Where did these guys come from? Where’d they learn to do this? If these Spurs are in a self-proclaimed rebuilding mode, they are doing so while on track to win 56 games this season.

They are doing so with a 19 year-old rookie point guard who can do 0 to 60 in less than 4.5 seconds. They are doing so with a top-5 defensive effort and a proven inside-outside offensive game that can now flat roll over you. They are doing so getting consistent quality bench minutes from Italian League refugee Charles Smith and ’99 holdover Malik Rose who has stepped up his game with big time improvement in his points (8.5 to 14) and shooting average (44.1 to 55.3) in the month of March.
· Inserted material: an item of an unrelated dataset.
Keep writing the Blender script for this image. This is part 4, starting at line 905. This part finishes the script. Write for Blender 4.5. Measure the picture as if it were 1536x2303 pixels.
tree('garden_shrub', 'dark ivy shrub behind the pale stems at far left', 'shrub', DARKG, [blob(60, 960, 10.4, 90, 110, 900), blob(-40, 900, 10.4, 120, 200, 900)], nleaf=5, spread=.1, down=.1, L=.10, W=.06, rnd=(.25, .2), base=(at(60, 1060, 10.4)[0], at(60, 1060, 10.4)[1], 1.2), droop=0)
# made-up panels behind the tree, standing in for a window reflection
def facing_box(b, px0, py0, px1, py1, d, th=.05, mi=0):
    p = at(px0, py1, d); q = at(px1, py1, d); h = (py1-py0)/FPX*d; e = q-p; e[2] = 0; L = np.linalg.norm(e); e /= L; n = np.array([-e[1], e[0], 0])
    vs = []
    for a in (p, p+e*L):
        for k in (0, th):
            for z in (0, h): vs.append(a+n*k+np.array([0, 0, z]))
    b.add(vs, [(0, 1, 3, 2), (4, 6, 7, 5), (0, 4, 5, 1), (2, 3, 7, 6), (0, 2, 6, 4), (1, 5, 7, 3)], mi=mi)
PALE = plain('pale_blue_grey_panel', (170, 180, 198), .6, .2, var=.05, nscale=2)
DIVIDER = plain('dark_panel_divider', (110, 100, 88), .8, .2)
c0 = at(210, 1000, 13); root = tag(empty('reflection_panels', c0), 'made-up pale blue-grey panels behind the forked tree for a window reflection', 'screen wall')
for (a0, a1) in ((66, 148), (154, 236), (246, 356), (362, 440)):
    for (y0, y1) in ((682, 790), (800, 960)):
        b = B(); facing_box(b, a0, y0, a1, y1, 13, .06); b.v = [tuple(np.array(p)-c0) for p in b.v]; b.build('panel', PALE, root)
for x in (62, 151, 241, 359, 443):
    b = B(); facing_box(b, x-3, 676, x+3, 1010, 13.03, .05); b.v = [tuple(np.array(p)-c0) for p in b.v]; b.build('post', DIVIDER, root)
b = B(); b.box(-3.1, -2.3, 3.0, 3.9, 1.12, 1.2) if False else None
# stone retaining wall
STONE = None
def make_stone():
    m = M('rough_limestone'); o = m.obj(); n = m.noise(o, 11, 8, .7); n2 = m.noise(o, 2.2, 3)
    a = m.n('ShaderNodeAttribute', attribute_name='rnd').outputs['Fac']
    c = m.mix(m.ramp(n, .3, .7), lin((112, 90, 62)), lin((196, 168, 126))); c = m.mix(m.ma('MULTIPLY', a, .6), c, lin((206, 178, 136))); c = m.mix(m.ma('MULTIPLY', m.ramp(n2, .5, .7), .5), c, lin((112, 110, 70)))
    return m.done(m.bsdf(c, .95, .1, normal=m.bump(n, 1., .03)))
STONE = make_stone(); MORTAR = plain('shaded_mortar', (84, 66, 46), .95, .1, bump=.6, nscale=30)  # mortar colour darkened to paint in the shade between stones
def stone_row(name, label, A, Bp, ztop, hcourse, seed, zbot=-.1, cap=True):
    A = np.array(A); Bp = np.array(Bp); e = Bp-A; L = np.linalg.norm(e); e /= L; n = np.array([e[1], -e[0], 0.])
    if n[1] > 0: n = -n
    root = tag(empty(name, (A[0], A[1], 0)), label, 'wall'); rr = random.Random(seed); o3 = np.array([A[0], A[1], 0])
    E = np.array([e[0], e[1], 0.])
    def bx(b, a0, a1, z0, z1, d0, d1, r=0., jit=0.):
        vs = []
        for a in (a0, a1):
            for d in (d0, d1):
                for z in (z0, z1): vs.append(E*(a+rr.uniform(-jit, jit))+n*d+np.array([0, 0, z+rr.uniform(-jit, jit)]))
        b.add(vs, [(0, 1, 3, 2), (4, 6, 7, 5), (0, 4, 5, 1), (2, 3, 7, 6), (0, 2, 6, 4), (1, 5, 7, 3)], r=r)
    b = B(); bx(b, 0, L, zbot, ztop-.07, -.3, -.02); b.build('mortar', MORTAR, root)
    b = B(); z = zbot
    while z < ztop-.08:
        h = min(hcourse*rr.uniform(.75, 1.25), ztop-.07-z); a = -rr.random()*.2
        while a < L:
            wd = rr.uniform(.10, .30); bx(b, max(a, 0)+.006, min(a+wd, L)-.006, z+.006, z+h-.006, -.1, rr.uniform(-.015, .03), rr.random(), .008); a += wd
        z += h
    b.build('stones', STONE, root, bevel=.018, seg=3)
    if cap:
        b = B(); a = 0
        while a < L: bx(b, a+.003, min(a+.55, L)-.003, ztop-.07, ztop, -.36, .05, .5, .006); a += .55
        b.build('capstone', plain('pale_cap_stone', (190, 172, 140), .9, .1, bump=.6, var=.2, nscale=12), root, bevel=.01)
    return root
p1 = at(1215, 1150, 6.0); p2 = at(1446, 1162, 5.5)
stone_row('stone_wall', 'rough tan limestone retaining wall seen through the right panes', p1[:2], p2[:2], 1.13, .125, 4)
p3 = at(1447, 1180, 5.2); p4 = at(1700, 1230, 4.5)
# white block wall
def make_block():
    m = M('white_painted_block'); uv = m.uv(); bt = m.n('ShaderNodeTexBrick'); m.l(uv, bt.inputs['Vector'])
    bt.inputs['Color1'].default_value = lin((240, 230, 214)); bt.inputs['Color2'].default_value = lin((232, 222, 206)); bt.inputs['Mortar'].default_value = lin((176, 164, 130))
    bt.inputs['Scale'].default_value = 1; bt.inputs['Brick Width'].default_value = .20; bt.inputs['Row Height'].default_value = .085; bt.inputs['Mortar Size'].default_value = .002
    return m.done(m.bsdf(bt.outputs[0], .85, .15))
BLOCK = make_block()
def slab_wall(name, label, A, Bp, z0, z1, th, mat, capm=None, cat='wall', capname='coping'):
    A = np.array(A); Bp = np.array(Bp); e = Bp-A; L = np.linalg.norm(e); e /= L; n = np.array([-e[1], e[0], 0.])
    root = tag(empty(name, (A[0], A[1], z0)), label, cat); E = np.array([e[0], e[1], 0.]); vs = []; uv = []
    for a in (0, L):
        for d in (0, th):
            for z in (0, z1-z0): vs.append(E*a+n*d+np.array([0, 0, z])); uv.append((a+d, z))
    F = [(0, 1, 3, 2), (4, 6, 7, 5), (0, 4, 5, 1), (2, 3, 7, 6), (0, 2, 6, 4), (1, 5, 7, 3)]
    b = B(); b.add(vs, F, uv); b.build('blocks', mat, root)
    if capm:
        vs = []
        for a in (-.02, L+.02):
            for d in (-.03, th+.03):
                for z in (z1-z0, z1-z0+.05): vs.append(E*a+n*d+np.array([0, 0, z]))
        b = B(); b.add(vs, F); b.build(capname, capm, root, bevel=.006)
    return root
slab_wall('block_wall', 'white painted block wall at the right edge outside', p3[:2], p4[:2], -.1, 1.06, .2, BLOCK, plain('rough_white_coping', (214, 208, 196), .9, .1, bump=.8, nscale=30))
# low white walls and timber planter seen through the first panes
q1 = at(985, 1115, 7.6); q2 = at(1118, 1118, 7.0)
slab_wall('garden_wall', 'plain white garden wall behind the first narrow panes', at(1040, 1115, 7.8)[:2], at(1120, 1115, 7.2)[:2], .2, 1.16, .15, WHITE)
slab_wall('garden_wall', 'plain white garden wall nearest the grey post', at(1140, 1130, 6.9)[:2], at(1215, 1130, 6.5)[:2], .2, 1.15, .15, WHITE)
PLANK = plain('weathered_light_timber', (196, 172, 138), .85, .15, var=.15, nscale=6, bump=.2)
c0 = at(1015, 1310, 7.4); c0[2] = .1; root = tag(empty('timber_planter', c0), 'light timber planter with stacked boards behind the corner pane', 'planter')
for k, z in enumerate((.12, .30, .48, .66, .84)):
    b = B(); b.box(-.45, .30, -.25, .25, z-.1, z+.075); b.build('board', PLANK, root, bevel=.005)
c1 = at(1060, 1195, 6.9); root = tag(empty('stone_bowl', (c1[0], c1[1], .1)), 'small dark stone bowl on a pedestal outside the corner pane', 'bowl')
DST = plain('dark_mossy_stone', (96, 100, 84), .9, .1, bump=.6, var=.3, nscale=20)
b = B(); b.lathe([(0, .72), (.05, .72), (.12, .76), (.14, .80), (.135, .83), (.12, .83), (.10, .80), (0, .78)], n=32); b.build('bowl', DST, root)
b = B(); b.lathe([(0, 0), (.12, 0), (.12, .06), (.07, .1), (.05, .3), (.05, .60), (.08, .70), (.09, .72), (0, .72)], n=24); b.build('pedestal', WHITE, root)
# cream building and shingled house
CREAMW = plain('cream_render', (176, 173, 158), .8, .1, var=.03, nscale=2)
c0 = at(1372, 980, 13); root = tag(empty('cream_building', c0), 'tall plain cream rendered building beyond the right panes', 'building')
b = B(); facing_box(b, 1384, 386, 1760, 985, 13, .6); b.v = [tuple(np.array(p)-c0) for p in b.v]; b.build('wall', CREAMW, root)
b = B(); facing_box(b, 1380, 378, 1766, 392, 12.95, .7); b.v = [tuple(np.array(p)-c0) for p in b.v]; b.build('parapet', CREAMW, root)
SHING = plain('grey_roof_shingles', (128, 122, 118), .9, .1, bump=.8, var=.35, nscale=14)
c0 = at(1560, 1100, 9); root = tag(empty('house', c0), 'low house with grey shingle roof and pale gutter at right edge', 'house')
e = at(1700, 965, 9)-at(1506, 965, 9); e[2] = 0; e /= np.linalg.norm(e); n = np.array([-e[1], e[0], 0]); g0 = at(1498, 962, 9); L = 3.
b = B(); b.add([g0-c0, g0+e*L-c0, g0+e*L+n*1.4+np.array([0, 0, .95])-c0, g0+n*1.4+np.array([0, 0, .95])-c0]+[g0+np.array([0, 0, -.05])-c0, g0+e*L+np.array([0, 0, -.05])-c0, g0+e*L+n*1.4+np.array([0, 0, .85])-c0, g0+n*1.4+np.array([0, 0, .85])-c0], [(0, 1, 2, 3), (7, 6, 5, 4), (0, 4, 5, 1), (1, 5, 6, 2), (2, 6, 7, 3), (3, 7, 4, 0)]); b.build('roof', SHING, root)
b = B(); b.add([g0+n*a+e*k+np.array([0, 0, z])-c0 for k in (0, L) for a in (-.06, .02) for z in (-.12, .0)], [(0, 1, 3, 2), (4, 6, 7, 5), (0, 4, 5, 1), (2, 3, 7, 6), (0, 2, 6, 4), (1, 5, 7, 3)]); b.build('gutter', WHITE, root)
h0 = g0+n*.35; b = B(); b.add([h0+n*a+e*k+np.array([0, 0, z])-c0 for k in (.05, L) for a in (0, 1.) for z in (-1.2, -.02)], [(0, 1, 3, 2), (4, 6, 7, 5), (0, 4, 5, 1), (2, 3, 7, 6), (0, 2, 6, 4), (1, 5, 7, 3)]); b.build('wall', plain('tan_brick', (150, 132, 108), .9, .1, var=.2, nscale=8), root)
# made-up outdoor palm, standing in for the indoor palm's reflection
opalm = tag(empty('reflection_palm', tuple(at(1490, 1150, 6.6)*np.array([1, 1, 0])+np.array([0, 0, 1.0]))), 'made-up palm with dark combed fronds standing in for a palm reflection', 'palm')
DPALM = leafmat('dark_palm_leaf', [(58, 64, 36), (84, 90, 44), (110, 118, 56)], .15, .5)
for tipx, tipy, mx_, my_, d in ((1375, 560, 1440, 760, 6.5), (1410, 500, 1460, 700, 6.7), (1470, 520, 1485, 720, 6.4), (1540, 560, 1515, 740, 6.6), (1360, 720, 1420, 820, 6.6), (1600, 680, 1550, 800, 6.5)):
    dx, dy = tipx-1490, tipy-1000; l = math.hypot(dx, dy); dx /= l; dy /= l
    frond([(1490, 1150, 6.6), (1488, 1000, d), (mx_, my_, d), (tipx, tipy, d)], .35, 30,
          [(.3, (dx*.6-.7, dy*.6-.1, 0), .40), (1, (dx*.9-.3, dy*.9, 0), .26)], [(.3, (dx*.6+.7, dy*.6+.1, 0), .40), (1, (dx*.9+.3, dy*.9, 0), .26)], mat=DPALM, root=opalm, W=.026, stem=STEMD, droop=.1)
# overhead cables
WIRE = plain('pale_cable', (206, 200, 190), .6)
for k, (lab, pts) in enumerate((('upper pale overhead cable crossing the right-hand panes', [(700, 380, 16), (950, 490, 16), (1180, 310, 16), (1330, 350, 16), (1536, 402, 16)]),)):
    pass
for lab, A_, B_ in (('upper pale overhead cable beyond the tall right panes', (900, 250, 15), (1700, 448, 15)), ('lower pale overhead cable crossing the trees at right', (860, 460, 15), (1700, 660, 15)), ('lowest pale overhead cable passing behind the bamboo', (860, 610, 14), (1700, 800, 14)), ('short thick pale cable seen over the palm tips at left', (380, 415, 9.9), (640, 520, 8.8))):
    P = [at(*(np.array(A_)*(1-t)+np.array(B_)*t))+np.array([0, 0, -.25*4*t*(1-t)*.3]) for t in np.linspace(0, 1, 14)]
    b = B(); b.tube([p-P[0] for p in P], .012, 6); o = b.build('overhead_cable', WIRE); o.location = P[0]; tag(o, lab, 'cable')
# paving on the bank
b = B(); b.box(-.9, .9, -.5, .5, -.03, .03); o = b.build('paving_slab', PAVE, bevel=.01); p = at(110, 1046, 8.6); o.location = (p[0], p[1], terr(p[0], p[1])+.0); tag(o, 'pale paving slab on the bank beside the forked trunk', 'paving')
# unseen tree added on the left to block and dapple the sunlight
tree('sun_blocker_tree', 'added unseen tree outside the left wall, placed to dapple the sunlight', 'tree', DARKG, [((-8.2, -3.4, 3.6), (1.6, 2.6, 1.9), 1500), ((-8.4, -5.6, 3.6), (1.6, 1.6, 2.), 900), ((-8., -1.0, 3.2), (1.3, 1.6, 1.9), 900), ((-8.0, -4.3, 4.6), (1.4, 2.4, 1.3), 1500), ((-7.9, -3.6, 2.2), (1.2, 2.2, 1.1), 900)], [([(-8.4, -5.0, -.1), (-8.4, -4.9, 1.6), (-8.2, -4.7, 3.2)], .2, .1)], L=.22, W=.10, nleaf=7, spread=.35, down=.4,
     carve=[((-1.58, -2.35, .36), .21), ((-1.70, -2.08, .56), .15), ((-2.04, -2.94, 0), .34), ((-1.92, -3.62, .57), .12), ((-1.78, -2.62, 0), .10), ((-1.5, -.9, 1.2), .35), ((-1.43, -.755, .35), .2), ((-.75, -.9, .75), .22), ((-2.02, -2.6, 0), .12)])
Through all the adversity, roster juggling, hand wringing of the first 55 games of the season, a healthy team has suddenly emerged that has finally gelled on and off the court and is indeed stronger than most would have imagined. Just ask the Mavericks and Lakers after their most recent encounters of the “Spurs” kind!

Take Tim Duncan for granted and he will burn you for 30. Give the “Admiral” and inch and he’ll elevate his embalmed carcass skyward and slam a few offensive boards down on you. Leave Ferry, Porter or Steve Smith open outside and they will burn you long distance. Let Bruce Bowen too close and he’ll steal you blind, then bury a bomb from the corner that he pulled from “you know where”! Give Tony Parker a 10 spot and he will run circles around you and dump sugar-glazed crullers in your face. This kid has impressed everyone with his fearlessness in crunch time.

Mowing the Mavs and Lakers in back-to-back monster wins puts the Spurs right back in the mix in the west and now they begin an 11-to-12 game stint against what could end up being all playoff teams. Where they stand at the end of this run should tell us all we need to know about what the Spurs are made of and how they will fare in this year’s NBA playoffs.

With big twin wins over a couple of western conference goliaths having dispelled that ugly “gutless” label, anybody taking this team lightly will definitely be making an early exit from this year’s NBA playoffs. These San Antonio Spurs don’t look soft and gutless anymore.